Volume III of the Definitive Work5
This book takes a fairly rigorous mathematical approach to cryptography. It is intended for upper level undergraduate and graduate students in mathematics, computer science and engineering. I suspect only the quite mathematically inclined computer science and engineering students will find this book helpful. This is not a Boy Scout how to do secret messages book, but a book that will give the professional the data needed to implement cryptographic software, and the mathematician hints on both code breaking and creating.

This is the third edition of this book. With the second edition, the author got rid of several several subjects that were not right at the core of cryptography, with the intend of doing a second volume. Instead, the art and scienct of cryptography has changed so fast during the past few years that a two volume approach isn't practical. Instead, he has produced this third edition that picks back up many of the subjects from the first edition. All of the material in this edition has been extensively re-written to incorporate the latest theories and practices.

In recent years the use of cryptography has increased by several orders of magnitude. Every time we buy something with a credit card, use on line banking, send a password to access e-mail, we use cryptography. With this growth, the interest at software companies, universities, and other places has grown accordingly and this text has become the standard by which others are compared.

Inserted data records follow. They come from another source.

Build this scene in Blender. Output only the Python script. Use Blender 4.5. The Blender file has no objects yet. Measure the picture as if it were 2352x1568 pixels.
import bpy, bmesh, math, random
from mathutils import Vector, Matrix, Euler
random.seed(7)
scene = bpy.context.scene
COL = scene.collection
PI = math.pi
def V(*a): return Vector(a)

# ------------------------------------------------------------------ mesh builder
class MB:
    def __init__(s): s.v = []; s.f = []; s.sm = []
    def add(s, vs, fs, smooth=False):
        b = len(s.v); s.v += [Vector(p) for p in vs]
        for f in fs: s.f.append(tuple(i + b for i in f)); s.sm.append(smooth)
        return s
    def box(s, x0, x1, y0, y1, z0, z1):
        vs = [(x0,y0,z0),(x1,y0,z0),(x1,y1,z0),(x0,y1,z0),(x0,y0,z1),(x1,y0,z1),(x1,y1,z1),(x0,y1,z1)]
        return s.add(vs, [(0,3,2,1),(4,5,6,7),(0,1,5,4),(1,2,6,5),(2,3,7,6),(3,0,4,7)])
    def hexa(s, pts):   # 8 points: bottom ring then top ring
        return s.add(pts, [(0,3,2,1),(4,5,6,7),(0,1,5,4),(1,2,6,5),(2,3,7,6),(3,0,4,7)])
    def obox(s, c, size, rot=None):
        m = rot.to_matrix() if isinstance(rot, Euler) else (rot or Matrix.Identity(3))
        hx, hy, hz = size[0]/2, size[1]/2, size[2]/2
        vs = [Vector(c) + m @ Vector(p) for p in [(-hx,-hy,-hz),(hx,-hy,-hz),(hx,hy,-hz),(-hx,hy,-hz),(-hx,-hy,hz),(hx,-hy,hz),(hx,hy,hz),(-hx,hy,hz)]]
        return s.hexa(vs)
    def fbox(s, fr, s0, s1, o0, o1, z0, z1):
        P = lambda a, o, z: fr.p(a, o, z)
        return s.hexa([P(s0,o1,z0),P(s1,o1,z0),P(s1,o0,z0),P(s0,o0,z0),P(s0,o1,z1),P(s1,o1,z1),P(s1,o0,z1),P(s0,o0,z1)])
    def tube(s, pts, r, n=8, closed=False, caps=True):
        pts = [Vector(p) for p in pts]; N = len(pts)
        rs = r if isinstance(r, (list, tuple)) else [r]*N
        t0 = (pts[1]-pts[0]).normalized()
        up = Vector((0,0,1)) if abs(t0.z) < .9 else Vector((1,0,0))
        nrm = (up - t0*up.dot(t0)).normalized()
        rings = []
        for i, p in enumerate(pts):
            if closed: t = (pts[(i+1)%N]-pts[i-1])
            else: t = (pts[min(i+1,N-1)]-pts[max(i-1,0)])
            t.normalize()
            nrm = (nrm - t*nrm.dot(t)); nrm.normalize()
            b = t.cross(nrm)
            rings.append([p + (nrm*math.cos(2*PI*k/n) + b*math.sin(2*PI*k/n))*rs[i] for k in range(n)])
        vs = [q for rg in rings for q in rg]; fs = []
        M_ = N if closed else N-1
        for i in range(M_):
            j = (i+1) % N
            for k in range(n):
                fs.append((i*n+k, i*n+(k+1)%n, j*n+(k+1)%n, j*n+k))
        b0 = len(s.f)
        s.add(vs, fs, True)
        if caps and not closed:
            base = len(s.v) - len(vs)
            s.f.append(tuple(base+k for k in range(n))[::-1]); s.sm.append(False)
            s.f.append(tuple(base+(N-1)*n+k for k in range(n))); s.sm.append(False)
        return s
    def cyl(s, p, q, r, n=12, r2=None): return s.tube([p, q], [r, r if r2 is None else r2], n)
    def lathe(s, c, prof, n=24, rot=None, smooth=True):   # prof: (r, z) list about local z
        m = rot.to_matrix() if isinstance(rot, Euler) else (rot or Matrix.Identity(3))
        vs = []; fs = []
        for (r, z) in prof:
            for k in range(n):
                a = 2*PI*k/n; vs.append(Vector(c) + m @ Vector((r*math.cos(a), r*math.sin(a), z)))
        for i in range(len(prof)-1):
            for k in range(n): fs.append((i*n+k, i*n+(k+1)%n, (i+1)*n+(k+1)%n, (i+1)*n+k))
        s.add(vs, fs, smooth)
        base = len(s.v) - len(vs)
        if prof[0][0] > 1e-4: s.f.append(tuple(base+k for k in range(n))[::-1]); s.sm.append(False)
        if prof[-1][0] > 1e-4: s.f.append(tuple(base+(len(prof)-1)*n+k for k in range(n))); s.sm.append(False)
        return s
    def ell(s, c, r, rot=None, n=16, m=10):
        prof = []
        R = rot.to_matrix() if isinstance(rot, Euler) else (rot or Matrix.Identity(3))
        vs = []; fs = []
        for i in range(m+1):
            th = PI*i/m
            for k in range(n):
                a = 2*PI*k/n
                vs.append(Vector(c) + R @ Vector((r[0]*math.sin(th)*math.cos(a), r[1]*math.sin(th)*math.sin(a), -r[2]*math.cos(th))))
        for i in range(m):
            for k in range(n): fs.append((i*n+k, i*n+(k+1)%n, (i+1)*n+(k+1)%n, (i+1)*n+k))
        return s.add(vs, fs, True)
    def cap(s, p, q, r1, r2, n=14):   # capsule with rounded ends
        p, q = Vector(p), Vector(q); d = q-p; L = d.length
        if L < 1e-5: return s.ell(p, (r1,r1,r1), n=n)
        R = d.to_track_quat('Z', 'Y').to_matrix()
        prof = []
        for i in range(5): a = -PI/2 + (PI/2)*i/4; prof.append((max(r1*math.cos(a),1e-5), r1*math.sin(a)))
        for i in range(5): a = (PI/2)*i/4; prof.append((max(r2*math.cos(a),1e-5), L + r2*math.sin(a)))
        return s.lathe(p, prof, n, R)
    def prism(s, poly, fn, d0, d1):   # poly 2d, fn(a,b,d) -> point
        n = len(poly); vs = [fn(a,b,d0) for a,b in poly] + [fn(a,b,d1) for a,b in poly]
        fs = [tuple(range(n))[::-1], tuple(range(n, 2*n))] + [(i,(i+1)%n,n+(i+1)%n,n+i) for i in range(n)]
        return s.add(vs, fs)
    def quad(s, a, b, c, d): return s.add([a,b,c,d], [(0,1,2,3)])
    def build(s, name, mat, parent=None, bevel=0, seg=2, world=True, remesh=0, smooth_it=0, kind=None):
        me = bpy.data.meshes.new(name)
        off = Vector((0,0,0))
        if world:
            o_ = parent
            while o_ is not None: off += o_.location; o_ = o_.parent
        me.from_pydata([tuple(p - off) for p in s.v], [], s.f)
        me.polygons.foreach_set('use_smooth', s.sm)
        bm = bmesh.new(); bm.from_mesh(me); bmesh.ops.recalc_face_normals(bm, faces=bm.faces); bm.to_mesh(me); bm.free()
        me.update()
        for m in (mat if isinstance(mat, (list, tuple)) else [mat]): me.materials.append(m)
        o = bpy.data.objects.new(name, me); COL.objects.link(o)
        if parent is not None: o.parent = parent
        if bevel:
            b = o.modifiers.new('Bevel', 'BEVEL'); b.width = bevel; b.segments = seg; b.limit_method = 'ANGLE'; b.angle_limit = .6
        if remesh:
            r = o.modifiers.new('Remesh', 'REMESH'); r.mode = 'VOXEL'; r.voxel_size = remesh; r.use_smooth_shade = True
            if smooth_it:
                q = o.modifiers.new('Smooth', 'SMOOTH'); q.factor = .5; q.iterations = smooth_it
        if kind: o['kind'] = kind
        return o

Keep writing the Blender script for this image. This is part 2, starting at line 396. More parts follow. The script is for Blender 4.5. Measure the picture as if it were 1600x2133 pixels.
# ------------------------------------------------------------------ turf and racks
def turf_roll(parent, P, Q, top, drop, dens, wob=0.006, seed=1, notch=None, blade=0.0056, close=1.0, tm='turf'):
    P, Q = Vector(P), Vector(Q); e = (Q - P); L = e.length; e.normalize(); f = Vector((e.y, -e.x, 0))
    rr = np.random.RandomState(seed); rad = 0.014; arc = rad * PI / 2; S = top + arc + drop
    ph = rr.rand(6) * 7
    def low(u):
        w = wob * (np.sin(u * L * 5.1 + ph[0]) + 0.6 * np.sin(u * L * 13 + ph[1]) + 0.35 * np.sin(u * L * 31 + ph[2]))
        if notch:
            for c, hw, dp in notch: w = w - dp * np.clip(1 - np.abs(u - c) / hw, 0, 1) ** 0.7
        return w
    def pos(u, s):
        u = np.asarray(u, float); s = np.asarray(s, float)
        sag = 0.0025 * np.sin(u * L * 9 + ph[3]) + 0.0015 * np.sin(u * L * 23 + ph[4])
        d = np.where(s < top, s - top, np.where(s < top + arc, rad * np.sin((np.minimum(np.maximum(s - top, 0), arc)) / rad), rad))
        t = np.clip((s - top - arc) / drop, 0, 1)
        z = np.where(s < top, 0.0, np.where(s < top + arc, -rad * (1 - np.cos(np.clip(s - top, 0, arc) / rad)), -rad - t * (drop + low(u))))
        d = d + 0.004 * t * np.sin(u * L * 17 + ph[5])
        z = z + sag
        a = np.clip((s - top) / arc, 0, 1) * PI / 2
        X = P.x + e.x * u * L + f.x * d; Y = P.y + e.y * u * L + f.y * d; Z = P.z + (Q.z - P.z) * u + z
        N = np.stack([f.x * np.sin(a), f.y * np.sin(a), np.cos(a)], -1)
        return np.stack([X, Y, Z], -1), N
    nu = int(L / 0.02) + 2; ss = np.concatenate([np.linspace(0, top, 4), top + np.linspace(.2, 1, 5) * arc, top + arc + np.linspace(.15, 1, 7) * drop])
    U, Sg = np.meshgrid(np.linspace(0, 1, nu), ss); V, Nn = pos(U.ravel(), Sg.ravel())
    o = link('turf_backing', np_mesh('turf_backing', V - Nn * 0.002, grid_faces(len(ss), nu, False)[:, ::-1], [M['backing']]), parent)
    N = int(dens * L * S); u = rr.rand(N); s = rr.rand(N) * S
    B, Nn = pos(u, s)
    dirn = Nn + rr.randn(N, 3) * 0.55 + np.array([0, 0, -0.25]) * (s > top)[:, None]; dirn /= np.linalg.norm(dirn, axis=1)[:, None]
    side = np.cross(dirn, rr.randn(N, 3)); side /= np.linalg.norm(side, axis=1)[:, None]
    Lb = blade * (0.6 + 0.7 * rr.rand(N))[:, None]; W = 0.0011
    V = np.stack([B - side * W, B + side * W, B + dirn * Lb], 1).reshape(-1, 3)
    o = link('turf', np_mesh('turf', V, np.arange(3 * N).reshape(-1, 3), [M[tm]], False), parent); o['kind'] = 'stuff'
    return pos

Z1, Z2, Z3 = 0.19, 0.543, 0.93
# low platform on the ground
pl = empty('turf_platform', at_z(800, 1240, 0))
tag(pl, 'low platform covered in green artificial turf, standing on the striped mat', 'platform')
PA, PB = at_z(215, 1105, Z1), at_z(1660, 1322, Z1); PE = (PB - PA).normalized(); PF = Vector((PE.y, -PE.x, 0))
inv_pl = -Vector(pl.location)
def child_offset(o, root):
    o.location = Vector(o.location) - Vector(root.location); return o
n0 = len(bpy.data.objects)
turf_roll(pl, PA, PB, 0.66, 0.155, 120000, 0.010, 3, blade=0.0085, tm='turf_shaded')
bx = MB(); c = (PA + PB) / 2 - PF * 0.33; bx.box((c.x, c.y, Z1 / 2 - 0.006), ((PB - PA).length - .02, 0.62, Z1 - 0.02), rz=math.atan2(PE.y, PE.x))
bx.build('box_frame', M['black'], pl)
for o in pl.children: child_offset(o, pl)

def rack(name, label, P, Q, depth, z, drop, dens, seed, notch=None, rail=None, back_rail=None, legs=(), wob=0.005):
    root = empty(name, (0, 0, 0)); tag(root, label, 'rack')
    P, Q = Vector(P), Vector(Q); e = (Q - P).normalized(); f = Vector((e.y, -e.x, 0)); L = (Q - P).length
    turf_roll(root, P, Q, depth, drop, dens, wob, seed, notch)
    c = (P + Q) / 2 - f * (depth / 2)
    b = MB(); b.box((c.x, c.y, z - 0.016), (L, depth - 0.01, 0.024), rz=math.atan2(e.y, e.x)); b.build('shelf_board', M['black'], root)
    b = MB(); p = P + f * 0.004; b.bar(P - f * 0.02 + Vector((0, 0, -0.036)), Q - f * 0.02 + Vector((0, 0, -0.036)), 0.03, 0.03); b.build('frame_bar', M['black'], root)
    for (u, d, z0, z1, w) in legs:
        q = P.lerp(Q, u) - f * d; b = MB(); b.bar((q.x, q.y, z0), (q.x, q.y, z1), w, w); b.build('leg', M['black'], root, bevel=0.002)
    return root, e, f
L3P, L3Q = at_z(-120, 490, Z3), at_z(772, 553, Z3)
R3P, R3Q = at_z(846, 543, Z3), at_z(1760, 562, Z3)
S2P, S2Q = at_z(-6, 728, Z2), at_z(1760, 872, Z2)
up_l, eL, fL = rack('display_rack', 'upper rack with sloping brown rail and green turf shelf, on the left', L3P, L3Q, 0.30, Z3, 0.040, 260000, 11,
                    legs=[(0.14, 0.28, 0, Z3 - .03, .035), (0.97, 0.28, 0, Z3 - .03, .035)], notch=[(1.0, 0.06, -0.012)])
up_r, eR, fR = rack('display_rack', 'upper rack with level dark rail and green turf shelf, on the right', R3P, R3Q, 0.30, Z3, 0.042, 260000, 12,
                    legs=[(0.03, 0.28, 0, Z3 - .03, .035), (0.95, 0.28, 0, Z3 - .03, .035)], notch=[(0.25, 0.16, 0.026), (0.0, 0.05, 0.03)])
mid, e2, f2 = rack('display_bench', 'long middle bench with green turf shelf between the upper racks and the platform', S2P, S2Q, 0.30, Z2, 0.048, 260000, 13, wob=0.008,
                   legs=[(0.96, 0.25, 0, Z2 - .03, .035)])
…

Highly recommended for the serious student.

It packs a lot in a small space5
A book that tries to cover the theory and practice of cryptography in only four hundred pages has to make a lot of ruthless choices.

Professor Stinson wisely concentrates on theory, with a few nods to practice like explaining efficient modular exponentiation.

The theoretical material starts with the indispensable foundation of information theory and jumps straight into the operation of commercially important algorithms and their weaknesses. These are short but well done. For example Stinson has the best presentation of differential cryptanalysis that I've seen.

The breadth is good, covering most of the important magic that you can work with crypto: secret sharing, key exchange, zero knowledge proofs, etc.

Oddly, there doesn't seem to be a discussion of the blinding techniques used in Chaum's digital cash. Maybe that's because they're not yet a major part of the landscape, but then why spend space on the McEliece system?

A useful fraction of the book is accessible if you just have high school math, all of it with college math.

This would be a fine introduction to crypto.